EXERCISE OBJECTIVE ->
Repeat the full listing below verbatim and keep the images out.
— Start —
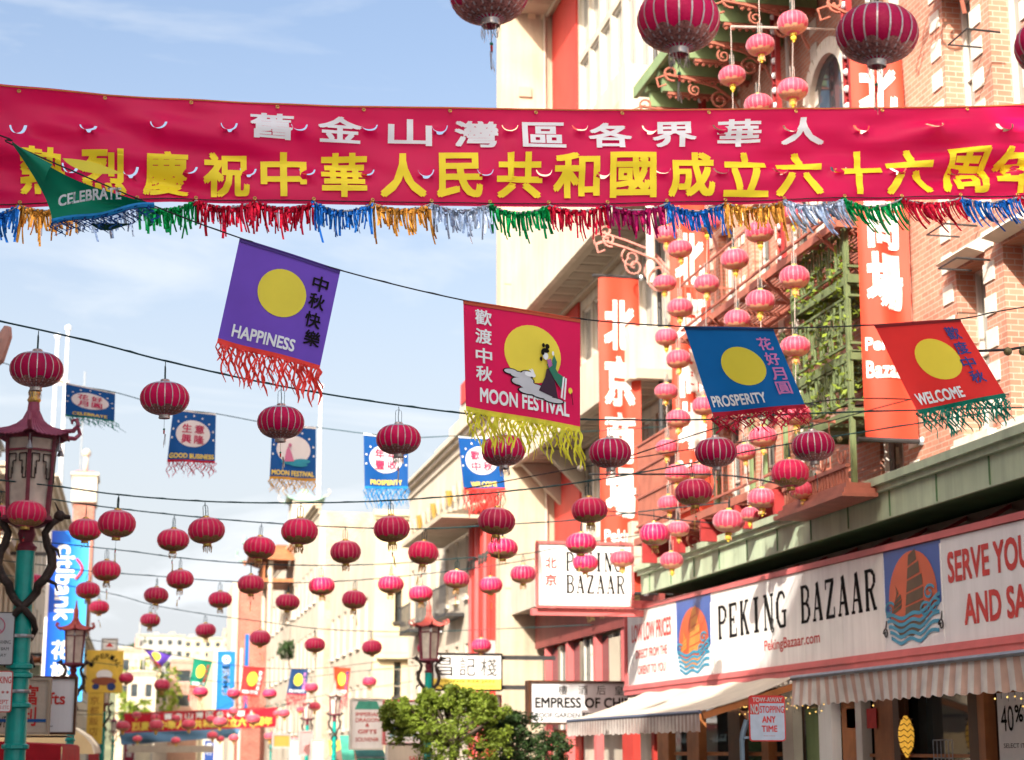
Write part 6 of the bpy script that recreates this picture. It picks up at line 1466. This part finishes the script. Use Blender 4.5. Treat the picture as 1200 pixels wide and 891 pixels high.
tf = cloth_fn(((140,858),(282,853),(278,864),(142,873)), 98, .2, 5)
k = MB().grid(lambda u,v: tf(u,v), 40, 5); k.build('sheet', mat('faded_blue',(.10,.22,.36),.7,var=.3,scale=.8), bt, solid=.02)
k = MB().grid(lambda u,v: PY(150+100*u, 874+8*v, 97), 10, 2); k.build('cream_valance', CANVAS, bt, solid=.02)

# ================================================================== lanterns
def lantern_proto(name, label, shade, seam, lace, detail=2, tass=None, cap=SILVER, n=40, lobes=20):
    """origin at the centre of the shade, .46 m across"""
    t = thing(name, label, 'lantern', (0,0,0), 'silk lanterns strung over the street')
    R_ = .23; prof = []
    H = .165
    m = 13 if detail > 1 else 9
    for i in range(m+1):
        a = -math.pi*.5+math.pi*i/m; r = R_*math.cos(a)**.80 if abs(math.cos(a)) > 1e-4 else 0; z = H*math.sin(a)
        prof.append((max(r,.055), z))
    nn = n if detail > 1 else 24
    k = MB().lathe(prof, nn, lobes=(lobes if detail > 1 else 0), lob=.035)
    k.build('shade', shade, t, smooth=True)
    k = MB()
    for j in range(lobes if detail > 0 else 12):
        a = 2*math.pi*(j+.5)/(lobes if detail > 0 else 12); pts = [V((r*1.003*math.cos(a), r*1.003*math.sin(a), z)) for r, z in prof]
        tn = V((-math.sin(a), math.cos(a), 0))*.0042; oo = V((math.cos(a), math.sin(a), 0))*.002
        for p, q in zip(pts[:-1], pts[1:]): k.add([p-tn+oo, p+tn+oo, q+tn+oo, q-tn+oo], [(0,1,2,3)])
    k.build('seams', seam, t)
    def band(z0, z1, f=1.006, sc=0):
        P = []
        for i in range(7):
            z = z0+(z1-z0)*i/6; a = math.asin(max(-1,min(1,z/H))); P.append((max(.05,R_*math.cos(a)**.80)*f, z))
        return P
    k = MB(); P = band(-H*.99, -H*.66)
    k.lathe(P, nn, ang0=0)
    for j in range(10):      # scalloped upper edge of the lace
        a0 = 2*math.pi*j/10; zb = -H*.66
        vs = []
        for i in range(9):
            a = a0+2*math.pi/10*i/8; z = zb+H*.17*math.sin(math.pi*i/8); rr = R_*math.cos(math.asin(z/H))**.80*1.007; r0 = R_*math.cos(math.asin(zb/H))**.80*1.007
            vs += [V((r0*math.cos(a), r0*math.sin(a), zb)), V((rr*math.cos(a), rr*math.sin(a), z))]
        k.add(vs, [(2*i, 2*i+2, 2*i+3, 2*i+1) for i in range(8)])
    k.build('lower_lace', lace, t)
    k = MB().lathe(band(H*.80, H*.995), nn); k.build('top_lace', seam if detail else lace, t)
    k = MB().lathe([(.052,-.20),(.056,-.192),(.050,-.178),(.056,-.165),(.054,-.150)], 16); k.build('bottom_cap', cap, t, smooth=True)
    k = MB().lathe([(.054,.150),(.040,.165),(.044,.18),(.03,.19)], 16, cap=True); k.build('top_cap', cap, t, smooth=True)
    r = random.Random(2); k = MB()
    for j in range(26 if detail > 1 else 12):
        a = 2*math.pi*j/(26 if detail > 1 else 12); p = V((.05*math.cos(a), .05*math.sin(a), -.198)); strip(k, p, r.uniform(.045,.085), .006 if detail > 1 else .011, r, 0, .5)
    k.build('fringe', cap if detail > 1 else lace, t)
    k = MB()
    if tass:
        k.tube([(0,0,-.19),(0.003,0,-.30)], .0018, 4)
        k.build('tassel_cord', WIREK, t)
        k = MB().ball((.003,0,-.305), .011, 8, 6); k.build('green_bead', mat('jade_bead',(.01,.15,.10),.3), t)
        k = MB().tube([(.003,0,-.315),(.004,0,-.35)], [.008,.007], 8); k.build('red_bead', INKR, t)
        k = MB()
        for j in range(9): strip(k, V((.004,0,-.348)), r.uniform(.10,.14), .005, r, r.uniform(-.15,.15), .7)
        k.build('tassel', tass, t)
    # wire hanger: centre hook and two prongs
    k = MB().tube([(0,0,.19),(.004,0,.25),(-.004,0,.33),(.0,0,.36)], .004 if detail > 1 else .006, 5)
    for s in (-1, 1): k.tube([(s*.035,0,.17),(s*.035,0,.30)], .0028 if detail > 1 else .005, 4)
    k.tube([(-.035,0,.30),(-.03,0,.315),(0,0,.33),(.03,0,.315),(.035,0,.30)], .0022 if detail > 1 else .004, 4)
    k.build('hanger', WIRE, t)
    return t
SH1 = mat('crimson_silk', (.74,.004,.12), .42, var=.10, scale=9, sheen=.5, trans=.3, vary=.2, bump=.3, bscale=60)
SH2 = mat('red_silk', (.80,.02,.125), .42, var=.10, scale=9, sheen=.8, trans=.32, vary=.28, bump=.3, bscale=60)
SH3 = mat('sunlit_silk', (.80,.07,.13), .45, var=.10, scale=9, sheen=4.5, trans=.22, vary=.12, bump=.3, bscale=60)  # lit copy of the red silk, lighter and with strong sheen for sunlit tops
SEAM = mat('silver_seam', (.62,.55,.58), .35, metal=.4, var=.15, scale=30); LACE = mat('tarnished_lace', (.40,.16,.15), .5, metal=.5, var=.7, scale=70)
SEAM2 = mat('pink_seam', (.72,.28,.34), .5, var=.1, scale=30); LACE2 = mat('gold_lace', (.42,.24,.10), .5, metal=.3, var=.5, scale=70)
pr1 = lantern_proto('silk_lantern', 'x', SH1, SEAM, LACE, 2, SILVER)
pr2 = lantern_proto('silk_lantern', 'x', SH2, SEAM2, LACE2, 1, GOLD, GOLD)
pr3 = lantern_proto('silk_lantern', 'x', SH3, SEAM2, mat('yellow_lace',(.75,.38,.22),.5,var=.2,scale=40), 1, None, mat('yellow_cap',(.70,.48,.06),.5))
k = MB().ball((0,0,-.235), .045, 8, 6).ball((0,0,-.285), .02, 6, 4); k.build('yellow_tassel', mat('yellow_tassel',(.72,.52,.05),.6,var=.15), pr3)
USED = set()
def lantern(pr, px, py, w, label, grp, D=None, tilt=0., xmax=None, ry=None):
    D = D or 2100*.46/w; p = PD(px, py, D)
    if xmax and p.x > xmax: p = EYE+(p-EYE)*(xmax/p.x)
    s = w*(p-EYE).dot(FW)/2100/.46
    if pr.name not in USED and False: pass
    o = copy_tree(pr); o.location = p; o['label'] = label; o['group'] = grp; o.scale = (s,)*3
    o.rotation_euler = (rnd.uniform(-.05,.05), rnd.uniform(-.075,.075)+tilt, rnd.uniform(0,6.28))
    o.scale = (s*rnd.uniform(.98,1.02), s*rnd.uniform(.98,1.02), s*rnd.uniform(.93,1.05))
    if w < 70:
        q = rnd.random()
        for c in list(o.children):
            nm = c.name.split('.')[0]
            if nm in ('tassel','tassel_cord','green_bead','red_bead') and q < .45: bpy.data.objects.remove(c)
            elif nm == 'fringe' and q > .8: bpy.data.objects.remove(c)
            elif nm == 'tassel': c.rotation_euler.y = rnd.uniform(-.2,.2)
    return o, p, s
def hang(p, s): return p+V((0,0,.36*s))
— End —
EXERCISE SOLUTION ->
Write part 6 of the bpy script that recreates this picture. It picks up at line 1466. This part finishes the script. Use Blender 4.5. Treat the picture as 1200 pixels wide and 891 pixels high.
tf = cloth_fn(((140,858),(282,853),(278,864),(142,873)), 98, .2, 5)
k = MB().grid(lambda u,v: tf(u,v), 40, 5); k.build('sheet', mat('faded_blue',(.10,.22,.36),.7,var=.3,scale=.8), bt, solid=.02)
k = MB().grid(lambda u,v: PY(150+100*u, 874+8*v, 97), 10, 2); k.build('cream_valance', CANVAS, bt, solid=.02)

# ================================================================== lanterns
def lantern_proto(name, label, shade, seam, lace, detail=2, tass=None, cap=SILVER, n=40, lobes=20):
    """origin at the centre of the shade, .46 m across"""
    t = thing(name, label, 'lantern', (0,0,0), 'silk lanterns strung over the street')
    R_ = .23; prof = []
    H = .165
    m = 13 if detail > 1 else 9
    for i in range(m+1):
        a = -math.pi*.5+math.pi*i/m; r = R_*math.cos(a)**.80 if abs(math.cos(a)) > 1e-4 else 0; z = H*math.sin(a)
        prof.append((max(r,.055), z))
    nn = n if detail > 1 else 24
    k = MB().lathe(prof, nn, lobes=(lobes if detail > 1 else 0), lob=.035)
    k.build('shade', shade, t, smooth=True)
    k = MB()
    for j in range(lobes if detail > 0 else 12):
        a = 2*math.pi*(j+.5)/(lobes if detail > 0 else 12); pts = [V((r*1.003*math.cos(a), r*1.003*math.sin(a), z)) for r, z in prof]
        tn = V((-math.sin(a), math.cos(a), 0))*.0042; oo = V((math.cos(a), math.sin(a), 0))*.002
        for p, q in zip(pts[:-1], pts[1:]): k.add([p-tn+oo, p+tn+oo, q+tn+oo, q-tn+oo], [(0,1,2,3)])
    k.build('seams', seam, t)
    def band(z0, z1, f=1.006, sc=0):
        P = []
        for i in range(7):
            z = z0+(z1-z0)*i/6; a = math.asin(max(-1,min(1,z/H))); P.append((max(.05,R_*math.cos(a)**.80)*f, z))
        return P
    k = MB(); P = band(-H*.99, -H*.66)
    k.lathe(P, nn, ang0=0)
    for j in range(10):      # scalloped upper edge of the lace
        a0 = 2*math.pi*j/10; zb = -H*.66
        vs = []
        for i in range(9):
            a = a0+2*math.pi/10*i/8; z = zb+H*.17*math.sin(math.pi*i/8); rr = R_*math.cos(math.asin(z/H))**.80*1.007; r0 = R_*math.cos(math.asin(zb/H))**.80*1.007
            vs += [V((r0*math.cos(a), r0*math.sin(a), zb)), V((rr*math.cos(a), rr*math.sin(a), z))]
        k.add(vs, [(2*i, 2*i+2, 2*i+3, 2*i+1) for i in range(8)])
    k.build('lower_lace', lace, t)
    k = MB().lathe(band(H*.80, H*.995), nn); k.build('top_lace', seam if detail else lace, t)
    k = MB().lathe([(.052,-.20),(.056,-.192),(.050,-.178),(.056,-.165),(.054,-.150)], 16); k.build('bottom_cap', cap, t, smooth=True)
    k = MB().lathe([(.054,.150),(.040,.165),(.044,.18),(.03,.19)], 16, cap=True); k.build('top_cap', cap, t, smooth=True)
    r = random.Random(2); k = MB()
    for j in range(26 if detail > 1 else 12):
        a = 2*math.pi*j/(26 if detail > 1 else 12); p = V((.05*math.cos(a), .05*math.sin(a), -.198)); strip(k, p, r.uniform(.045,.085), .006 if detail > 1 else .011, r, 0, .5)
    k.build('fringe', cap if detail > 1 else lace, t)
    k = MB()
    if tass:
        k.tube([(0,0,-.19),(0.003,0,-.30)], .0018, 4)
        k.build('tassel_cord', WIREK, t)
        k = MB().ball((.003,0,-.305), .011, 8, 6); k.build('green_bead', mat('jade_bead',(.01,.15,.10),.3), t)
        k = MB().tube([(.003,0,-.315),(.004,0,-.35)], [.008,.007], 8); k.build('red_bead', INKR, t)
        k = MB()
        for j in range(9): strip(k, V((.004,0,-.348)), r.uniform(.10,.14), .005, r, r.uniform(-.15,.15), .7)
        k.build('tassel', tass, t)
    # wire hanger: centre hook and two prongs
    k = MB().tube([(0,0,.19),(.004,0,.25),(-.004,0,.33),(.0,0,.36)], .004 if detail > 1 else .006, 5)
    for s in (-1, 1): k.tube([(s*.035,0,.17),(s*.035,0,.30)], .0028 if detail > 1 else .005, 4)
    k.tube([(-.035,0,.30),(-.03,0,.315),(0,0,.33),(.03,0,.315),(.035,0,.30)], .0022 if detail > 1 else .004, 4)
    k.build('hanger', WIRE, t)
    return t
SH1 = mat('crimson_silk', (.74,.004,.12), .42, var=.10, scale=9, sheen=.5, trans=.3, vary=.2, bump=.3, bscale=60)
SH2 = mat('red_silk', (.80,.02,.125), .42, var=.10, scale=9, sheen=.8, trans=.32, vary=.28, bump=.3, bscale=60)
SH3 = mat('sunlit_silk', (.80,.07,.13), .45, var=.10, scale=9, sheen=4.5, trans=.22, vary=.12, bump=.3, bscale=60)  # lit copy of the red silk, lighter and with strong sheen for sunlit tops
SEAM = mat('silver_seam', (.62,.55,.58), .35, metal=.4, var=.15, scale=30); LACE = mat('tarnished_lace', (.40,.16,.15), .5, metal=.5, var=.7, scale=70)
SEAM2 = mat('pink_seam', (.72,.28,.34), .5, var=.1, scale=30); LACE2 = mat('gold_lace', (.42,.24,.10), .5, metal=.3, var=.5, scale=70)
pr1 = lantern_proto('silk_lantern', 'x', SH1, SEAM, LACE, 2, SILVER)
pr2 = lantern_proto('silk_lantern', 'x', SH2, SEAM2, LACE2, 1, GOLD, GOLD)
pr3 = lantern_proto('silk_lantern', 'x', SH3, SEAM2, mat('yellow_lace',(.75,.38,.22),.5,var=.2,scale=40), 1, None, mat('yellow_cap',(.70,.48,.06),.5))
k = MB().ball((0,0,-.235), .045, 8, 6).ball((0,0,-.285), .02, 6, 4); k.build('yellow_tassel', mat('yellow_tassel',(.72,.52,.05),.6,var=.15), pr3)
USED = set()
def lantern(pr, px, py, w, label, grp, D=None, tilt=0., xmax=None, ry=None):
    D = D or 2100*.46/w; p = PD(px, py, D)
    if xmax and p.x > xmax: p = EYE+(p-EYE)*(xmax/p.x)
    s = w*(p-EYE).dot(FW)/2100/.46
    if pr.name not in USED and False: pass
    o = copy_tree(pr); o.location = p; o['label'] = label; o['group'] = grp; o.scale = (s,)*3
    o.rotation_euler = (rnd.uniform(-.05,.05), rnd.uniform(-.075,.075)+tilt, rnd.uniform(0,6.28))
    o.scale = (s*rnd.uniform(.98,1.02), s*rnd.uniform(.98,1.02), s*rnd.uniform(.93,1.05))
    if w < 70:
        q = rnd.random()
        for c in list(o.children):
            nm = c.name.split('.')[0]
            if nm in ('tassel','tassel_cord','green_bead','red_bead') and q < .45: bpy.data.objects.remove(c)
            elif nm == 'fringe' and q > .8: bpy.data.objects.remove(c)
            elif nm == 'tassel': c.rotation_euler.y = rnd.uniform(-.2,.2)
    return o, p, s
def hang(p, s): return p+V((0,0,.36*s))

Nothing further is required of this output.